--- start of Source data ---

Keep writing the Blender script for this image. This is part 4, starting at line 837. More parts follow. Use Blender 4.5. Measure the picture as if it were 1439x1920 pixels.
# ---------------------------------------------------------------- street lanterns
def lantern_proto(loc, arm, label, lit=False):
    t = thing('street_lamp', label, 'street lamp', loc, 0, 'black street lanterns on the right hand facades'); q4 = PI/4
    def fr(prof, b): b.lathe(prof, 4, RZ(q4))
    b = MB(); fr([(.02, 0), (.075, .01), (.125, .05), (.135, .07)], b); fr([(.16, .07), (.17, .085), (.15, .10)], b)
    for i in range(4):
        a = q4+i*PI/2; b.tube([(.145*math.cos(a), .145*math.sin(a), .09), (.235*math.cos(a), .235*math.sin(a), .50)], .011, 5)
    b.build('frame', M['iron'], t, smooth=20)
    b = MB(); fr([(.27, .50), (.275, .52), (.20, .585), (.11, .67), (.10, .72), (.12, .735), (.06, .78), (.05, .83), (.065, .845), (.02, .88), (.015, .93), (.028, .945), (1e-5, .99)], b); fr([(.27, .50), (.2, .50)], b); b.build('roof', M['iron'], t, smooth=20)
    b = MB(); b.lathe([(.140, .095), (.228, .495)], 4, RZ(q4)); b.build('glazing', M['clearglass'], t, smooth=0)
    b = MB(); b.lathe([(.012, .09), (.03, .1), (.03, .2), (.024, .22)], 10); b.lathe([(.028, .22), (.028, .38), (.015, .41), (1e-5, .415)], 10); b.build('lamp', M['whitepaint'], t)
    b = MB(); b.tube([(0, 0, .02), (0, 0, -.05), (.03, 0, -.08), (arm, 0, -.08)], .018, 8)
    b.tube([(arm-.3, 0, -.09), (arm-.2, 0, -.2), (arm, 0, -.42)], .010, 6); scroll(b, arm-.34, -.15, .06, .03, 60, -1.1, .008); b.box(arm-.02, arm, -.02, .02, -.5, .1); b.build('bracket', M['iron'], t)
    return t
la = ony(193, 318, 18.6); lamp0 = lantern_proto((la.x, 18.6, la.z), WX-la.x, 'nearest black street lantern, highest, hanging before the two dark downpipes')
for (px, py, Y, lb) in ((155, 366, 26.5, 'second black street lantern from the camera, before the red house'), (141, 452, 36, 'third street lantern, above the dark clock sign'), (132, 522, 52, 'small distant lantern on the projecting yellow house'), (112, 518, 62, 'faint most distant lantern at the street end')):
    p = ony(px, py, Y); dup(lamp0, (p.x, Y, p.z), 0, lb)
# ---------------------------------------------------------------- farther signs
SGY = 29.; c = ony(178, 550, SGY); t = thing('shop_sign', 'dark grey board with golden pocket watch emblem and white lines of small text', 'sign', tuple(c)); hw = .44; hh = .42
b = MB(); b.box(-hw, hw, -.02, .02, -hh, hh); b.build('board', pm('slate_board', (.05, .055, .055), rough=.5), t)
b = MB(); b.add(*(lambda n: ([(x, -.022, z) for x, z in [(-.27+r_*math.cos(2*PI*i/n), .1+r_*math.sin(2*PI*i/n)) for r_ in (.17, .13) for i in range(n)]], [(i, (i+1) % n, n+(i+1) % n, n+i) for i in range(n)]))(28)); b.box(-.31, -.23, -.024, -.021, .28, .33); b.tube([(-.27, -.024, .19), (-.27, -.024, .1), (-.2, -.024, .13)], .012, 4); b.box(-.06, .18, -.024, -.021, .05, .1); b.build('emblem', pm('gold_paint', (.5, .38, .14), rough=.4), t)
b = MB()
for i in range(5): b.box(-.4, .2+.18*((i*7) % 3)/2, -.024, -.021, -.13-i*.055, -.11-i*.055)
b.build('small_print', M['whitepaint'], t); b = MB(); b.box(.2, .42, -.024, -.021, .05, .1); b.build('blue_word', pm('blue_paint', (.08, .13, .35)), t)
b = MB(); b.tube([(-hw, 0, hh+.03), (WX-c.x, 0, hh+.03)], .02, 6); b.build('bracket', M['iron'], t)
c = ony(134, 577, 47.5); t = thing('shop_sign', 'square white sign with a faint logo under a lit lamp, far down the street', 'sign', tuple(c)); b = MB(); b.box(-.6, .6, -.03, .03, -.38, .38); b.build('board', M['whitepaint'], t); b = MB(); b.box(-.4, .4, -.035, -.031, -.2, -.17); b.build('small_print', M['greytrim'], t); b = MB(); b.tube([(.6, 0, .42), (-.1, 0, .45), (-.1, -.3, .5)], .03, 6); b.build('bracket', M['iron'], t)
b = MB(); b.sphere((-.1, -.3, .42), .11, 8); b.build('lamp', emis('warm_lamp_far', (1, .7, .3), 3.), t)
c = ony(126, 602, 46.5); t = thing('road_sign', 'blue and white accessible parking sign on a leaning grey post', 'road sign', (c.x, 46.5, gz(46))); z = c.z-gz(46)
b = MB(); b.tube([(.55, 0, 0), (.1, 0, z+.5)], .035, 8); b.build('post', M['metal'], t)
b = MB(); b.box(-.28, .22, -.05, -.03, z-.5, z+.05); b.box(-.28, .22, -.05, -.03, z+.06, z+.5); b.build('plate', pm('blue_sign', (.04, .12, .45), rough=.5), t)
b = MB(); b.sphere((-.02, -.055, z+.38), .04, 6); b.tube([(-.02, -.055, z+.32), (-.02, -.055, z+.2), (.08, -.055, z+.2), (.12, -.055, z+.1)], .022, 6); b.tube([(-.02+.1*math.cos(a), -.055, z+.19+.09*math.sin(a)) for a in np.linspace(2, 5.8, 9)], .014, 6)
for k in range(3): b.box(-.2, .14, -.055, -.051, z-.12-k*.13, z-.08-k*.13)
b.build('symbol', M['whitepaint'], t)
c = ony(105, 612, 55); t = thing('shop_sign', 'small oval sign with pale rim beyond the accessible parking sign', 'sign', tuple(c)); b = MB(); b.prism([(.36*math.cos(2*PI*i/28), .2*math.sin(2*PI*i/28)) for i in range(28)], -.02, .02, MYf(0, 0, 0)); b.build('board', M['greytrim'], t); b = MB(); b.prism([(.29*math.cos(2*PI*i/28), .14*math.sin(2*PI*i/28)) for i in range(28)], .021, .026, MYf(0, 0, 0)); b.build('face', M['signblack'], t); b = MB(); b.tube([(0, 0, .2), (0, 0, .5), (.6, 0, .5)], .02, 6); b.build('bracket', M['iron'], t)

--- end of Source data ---

Your objective
Each line above must be reproduced exactly as it stands.

Correct result
Keep writing the Blender script for this image. This is part 4, starting at line 837. More parts follow. Use Blender 4.5. Measure the picture as if it were 1439x1920 pixels.
# ---------------------------------------------------------------- street lanterns
def lantern_proto(loc, arm, label, lit=False):
    t = thing('street_lamp', label, 'street lamp', loc, 0, 'black street lanterns on the right hand facades'); q4 = PI/4
    def fr(prof, b): b.lathe(prof, 4, RZ(q4))
    b = MB(); fr([(.02, 0), (.075, .01), (.125, .05), (.135, .07)], b); fr([(.16, .07), (.17, .085), (.15, .10)], b)
    for i in range(4):
        a = q4+i*PI/2; b.tube([(.145*math.cos(a), .145*math.sin(a), .09), (.235*math.cos(a), .235*math.sin(a), .50)], .011, 5)
    b.build('frame', M['iron'], t, smooth=20)
    b = MB(); fr([(.27, .50), (.275, .52), (.20, .585), (.11, .67), (.10, .72), (.12, .735), (.06, .78), (.05, .83), (.065, .845), (.02, .88), (.015, .93), (.028, .945), (1e-5, .99)], b); fr([(.27, .50), (.2, .50)], b); b.build('roof', M['iron'], t, smooth=20)
    b = MB(); b.lathe([(.140, .095), (.228, .495)], 4, RZ(q4)); b.build('glazing', M['clearglass'], t, smooth=0)
    b = MB(); b.lathe([(.012, .09), (.03, .1), (.03, .2), (.024, .22)], 10); b.lathe([(.028, .22), (.028, .38), (.015, .41), (1e-5, .415)], 10); b.build('lamp', M['whitepaint'], t)
    b = MB(); b.tube([(0, 0, .02), (0, 0, -.05), (.03, 0, -.08), (arm, 0, -.08)], .018, 8)
    b.tube([(arm-.3, 0, -.09), (arm-.2, 0, -.2), (arm, 0, -.42)], .010, 6); scroll(b, arm-.34, -.15, .06, .03, 60, -1.1, .008); b.box(arm-.02, arm, -.02, .02, -.5, .1); b.build('bracket', M['iron'], t)
    return t
la = ony(193, 318, 18.6); lamp0 = lantern_proto((la.x, 18.6, la.z), WX-la.x, 'nearest black street lantern, highest, hanging before the two dark downpipes')
for (px, py, Y, lb) in ((155, 366, 26.5, 'second black street lantern from the camera, before the red house'), (141, 452, 36, 'third street lantern, above the dark clock sign'), (132, 522, 52, 'small distant lantern on the projecting yellow house'), (112, 518, 62, 'faint most distant lantern at the street end')):
    p = ony(px, py, Y); dup(lamp0, (p.x, Y, p.z), 0, lb)
# ---------------------------------------------------------------- farther signs
SGY = 29.; c = ony(178, 550, SGY); t = thing('shop_sign', 'dark grey board with golden pocket watch emblem and white lines of small text', 'sign', tuple(c)); hw = .44; hh = .42
b = MB(); b.box(-hw, hw, -.02, .02, -hh, hh); b.build('board', pm('slate_board', (.05, .055, .055), rough=.5), t)
b = MB(); b.add(*(lambda n: ([(x, -.022, z) for x, z in [(-.27+r_*math.cos(2*PI*i/n), .1+r_*math.sin(2*PI*i/n)) for r_ in (.17, .13) for i in range(n)]], [(i, (i+1) % n, n+(i+1) % n, n+i) for i in range(n)]))(28)); b.box(-.31, -.23, -.024, -.021, .28, .33); b.tube([(-.27, -.024, .19), (-.27, -.024, .1), (-.2, -.024, .13)], .012, 4); b.box(-.06, .18, -.024, -.021, .05, .1); b.build('emblem', pm('gold_paint', (.5, .38, .14), rough=.4), t)
b = MB()
for i in range(5): b.box(-.4, .2+.18*((i*7) % 3)/2, -.024, -.021, -.13-i*.055, -.11-i*.055)
b.build('small_print', M['whitepaint'], t); b = MB(); b.box(.2, .42, -.024, -.021, .05, .1); b.build('blue_word', pm('blue_paint', (.08, .13, .35)), t)
b = MB(); b.tube([(-hw, 0, hh+.03), (WX-c.x, 0, hh+.03)], .02, 6); b.build('bracket', M['iron'], t)
c = ony(134, 577, 47.5); t = thing('shop_sign', 'square white sign with a faint logo under a lit lamp, far down the street', 'sign', tuple(c)); b = MB(); b.box(-.6, .6, -.03, .03, -.38, .38); b.build('board', M['whitepaint'], t); b = MB(); b.box(-.4, .4, -.035, -.031, -.2, -.17); b.build('small_print', M['greytrim'], t); b = MB(); b.tube([(.6, 0, .42), (-.1, 0, .45), (-.1, -.3, .5)], .03, 6); b.build('bracket', M['iron'], t)
b = MB(); b.sphere((-.1, -.3, .42), .11, 8); b.build('lamp', emis('warm_lamp_far', (1, .7, .3), 3.), t)
c = ony(126, 602, 46.5); t = thing('road_sign', 'blue and white accessible parking sign on a leaning grey post', 'road sign', (c.x, 46.5, gz(46))); z = c.z-gz(46)
b = MB(); b.tube([(.55, 0, 0), (.1, 0, z+.5)], .035, 8); b.build('post', M['metal'], t)
b = MB(); b.box(-.28, .22, -.05, -.03, z-.5, z+.05); b.box(-.28, .22, -.05, -.03, z+.06, z+.5); b.build('plate', pm('blue_sign', (.04, .12, .45), rough=.5), t)
b = MB(); b.sphere((-.02, -.055, z+.38), .04, 6); b.tube([(-.02, -.055, z+.32), (-.02, -.055, z+.2), (.08, -.055, z+.2), (.12, -.055, z+.1)], .022, 6); b.tube([(-.02+.1*math.cos(a), -.055, z+.19+.09*math.sin(a)) for a in np.linspace(2, 5.8, 9)], .014, 6)
for k in range(3): b.box(-.2, .14, -.055, -.051, z-.12-k*.13, z-.08-k*.13)
b.build('symbol', M['whitepaint'], t)
c = ony(105, 612, 55); t = thing('shop_sign', 'small oval sign with pale rim beyond the accessible parking sign', 'sign', tuple(c)); b = MB(); b.prism([(.36*math.cos(2*PI*i/28), .2*math.sin(2*PI*i/28)) for i in range(28)], -.02, .02, MYf(0, 0, 0)); b.build('board', M['greytrim'], t); b = MB(); b.prism([(.29*math.cos(2*PI*i/28), .14*math.sin(2*PI*i/28)) for i in range(28)], .021, .026, MYf(0, 0, 0)); b.build('face', M['signblack'], t); b = MB(); b.tube([(0, 0, .2), (0, 0, .5), (.6, 0, .5)], .02, 6); b.build('bracket', M['iron'], t)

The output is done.